‘’Si on m’avait suivi, tous les acteurs seraient candidats’’
Le président de la République espère passer le témoin à son successeur, avant son départ de la tête de l’Etat, ce 2 avril. Autrement, les Sénégalais n’auront pas droit à la scène du président élu recevant le témoin de la main de son prédécesseur. Dans un entretien avec BBC Afrique, il a réitéré son intention de quitter le pouvoir le 2 avril. Il est aussi largement revenu sur la crise préélectorale.
Lors d’un entretien avec BBC Afrique, le chef de l’Etat, Macky Sall, a été interrogé sur sa part de responsabilité dans la crise préélectorale qui a conduit, dernièrement, à des scènes de chaos et des morts d’homme. Il a dégagé toute responsabilité et a tenu à revenir sur la chronologie des faits qui l’ont fait abroger le premier décret convoquant le corps électoral pour le 25 février dernier. ‘’Non, je n’ai pas d’excuses à faire, puisque je n’ai commis aucune faute. En tant que président de la République, je suis responsable de ce pays jusqu’au 2 avril. Toutes les actions qui ont été posées l’ont été dans le cadre de la loi, des lois et règlements. Aucune institution juridique ni judiciaire de ce pays n’a remis en cause ou mis en doute la sincérité des actes qui ont été posés’’, a tenu à préciser le président de la République.
Relancé sur la question, Macky Sall a mis les points sur les i. ‘’Le débat est mal posé. Ce n’est pas une affaire de pardon. Il faut voir ce qui s’est passé. S’il n’y avait pas eu des contestations sur le processus de l’élection, sur les candidatures, il n’y aurait pas eu tous ces débats par la suite. On ne peut pas avoir un fait, l’ignorer et parler des conséquences’’. Cette précision faite, Macky Sall est entré dans les détails : ‘’Regardez les faits dans leur globalité. Quel est le déclencheur de tout cela ? A partir du moment où vous avez des contestations… Moi j’ai reçu plus de 46 candidats qui sont venus contester et qui ont dit qu’ils n’iront pas aux élections, parce qu’ils ont spoliés. D’autres ont dit qu’ils ont été éliminés de façon anormale. C’est leur point de vue et je ne commente pas ce que le Conseil a fait. Mais, à partir du moment où le Parlement, qui est la deuxième institution du pays et qui est le seul à voter des lois, prend l’initiative de voter une loi, le président qui est le chef de l’Exécutif doit tenir compte de ce fait. Et c’est ce qui a été fait. Donc, il n’y a pas à demander pardon pour cela. Et tout ce qui a été fait l’a été dans le respect strict de la Constitution’’.

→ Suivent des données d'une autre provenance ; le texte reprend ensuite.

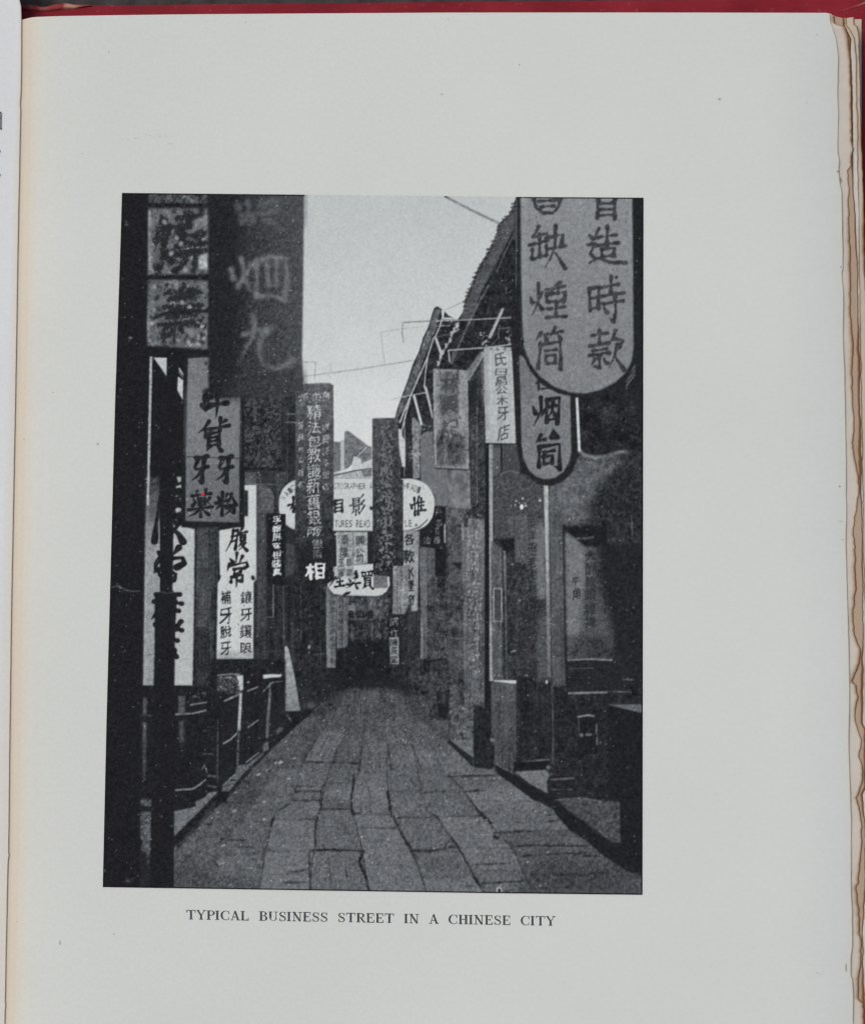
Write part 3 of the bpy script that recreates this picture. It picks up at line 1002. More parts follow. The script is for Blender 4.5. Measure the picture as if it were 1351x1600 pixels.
part('signboard', 'tall board of faded dark characters left of the broad right hand post')
P(A4, [(310, 0), (535, 0), (560, 500), (555, 1180), (330, 1300), (310, 600)], 0.225, n=.05, tx='b', b=.8)
P(Z7, [(310, 990), (525, 1010), (535, 1350), (310, 1350)], 0.335, n=.045, tx='f', b=1)
P(A4, [(440, 0), (535, 0), (545, 560), (480, 560), (430, 200)], 0.42, n=.035, b=2.5)
P(A4, [(480, 740), (555, 560), (570, 1150), (470, 1170)], 0.33, n=.035, b=3, a=.8)
P(A4, [(250, 200), (310, 200), (320, 1130), (250, 1130)], 0.2, n=.03, tx='m', b=.8)
for ch, y in zip('英洋干老灰古美化', (1010, 1100, 1200, 1300)):
    G(ch, 740 + 405 / 4.825, 600 + y / 4.825, 740 + 470 / 4.825, 600 + (y + 85) / 4.825, 0.17, b=.5, a=.85)
for ch, y in zip('洋干老化牙店', (140, 220, 330, 430, 540, 640)):
    G(ch, 740 + 415 / 4.825, 820 + y / 4.825, 740 + 480 / 4.825, 820 + (y + 80) / 4.825, 0.16, b=.55, a=.75)
P(A4, [(340, 720), (480, 700), (450, 1150), (340, 1150)], 0.19, n=.03, b=3, a=.6)
for x, y in ((290, 297), (305, 950), (290, 955), (190, 1135), (395, 1135)):
    Dot(740 + x / 4.825, 820 + y / 4.825, 3.2, 1.4, .55, b=.5, a=.8)
part('shop_counter', 'grey counter with a bright top edge beside the right kerb')
R(768, 1066, 808, 1206, (0.33, 0.25, 'v'), n=.04, tx='w', b=.8)
P(A4, [(148, 1170), (320, 1172), (320, 1200), (250, 1192), (150, 1180)], 0.76, b=.5)
R(806, 1066, 866, 1206, 0.165, n=.03, tx='w', b=1)
Ln(A7, [(480, 512), (600, 498), (665, 492)], 2.6, 0.42)
P(A7, [(430, 510), (670, 500), (650, 565), (430, 575)], 0.12, b=.7)

# broad post
part('pillar', 'broad timber post with a sunlit left edge on the right side', SHOP_R)
P(PX, [(849, 755), (878, 755), (880, 960), (884, 1090), (900, 1200), (900, 1246), (864, 1246), (863, 1060), (852, 880)], (0.38, 0.22, 'v'), n=.04, tx='w', b=.7)
P(PX, [(849, 757), (856, 757), (857, 870), (859, 1000), (860, 1058), (855, 1058), (852, 880)], (0.74, 0.40, 'v'), n=.06, tx='w', b=.5, id_=False)
Ln(PX, [(857.5, 760), (861, 960)], 1.6, .24, a=.7)
Ln(A7, [(684, 0), (690, 300), (690, 520)], 2.4, 0.33, a=.8)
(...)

D’ailleurs pour montrer qu’il est légaliste, il a sorti un exemplaire de la constitution de sa poche, pour dire qu’il se promène toujours avec.
Par la suite, il a été interrogé sur les déboires judiciaires de ces ‘’challengers’’ (Sonko, Diomaye, Karim Wade et Khalifa Sall). Macky Sall a d’abord réfuté le terme de ‘’challenger’’, en soulignant qu’il n’est pas candidat à cette présidentielle, pour ensuite, dire que ‘’ce n’est pas parce qu’on est politique, politicien, qu’on ne doit pas répondre de ses actes devant la loi’’.
Il s’explique : ‘’J’ai vu des responsables politiques qui ont prôné que le Chef de l’Etat doit être tué, son corps sorti dans la rue comme Samuel Doe. C’est ceux-là qu’on vient d’amnistier, pour faire le pardon, la réconciliation et que le pays retrouve la paix. On ne peut pas me faire ce genre de procès’’.
D’ailleurs, pour montrer sa bonne foi, il a ajouté : ‘’Si on m’avait suivi, il y aurait eu un processus où tous les acteurs seraient candidats. Sonko serait candidat, Karim et tous les autres. Mais, on a dit le processus est engagé, il faut le finir. Si on n’a pas eu le temps qu’il faut pour faire la campagne, ce n’est pas de ma faute. C’est évident’’.
Ainsi, il espère que l’élection va déboucher sur une transition pacifique. ‘’J’espère que le processus va se dérouler dans la paix et la transparence, comme le Sénégal sait le faire. Si un président est élu, dès le 24, nous aurons la chance que je lui passe le témoin. Sinon, moi le 2, je m’en vais. Parce que c’est le terme et je n’entends pas rester un jour de plus à la tête de l’Etat’’.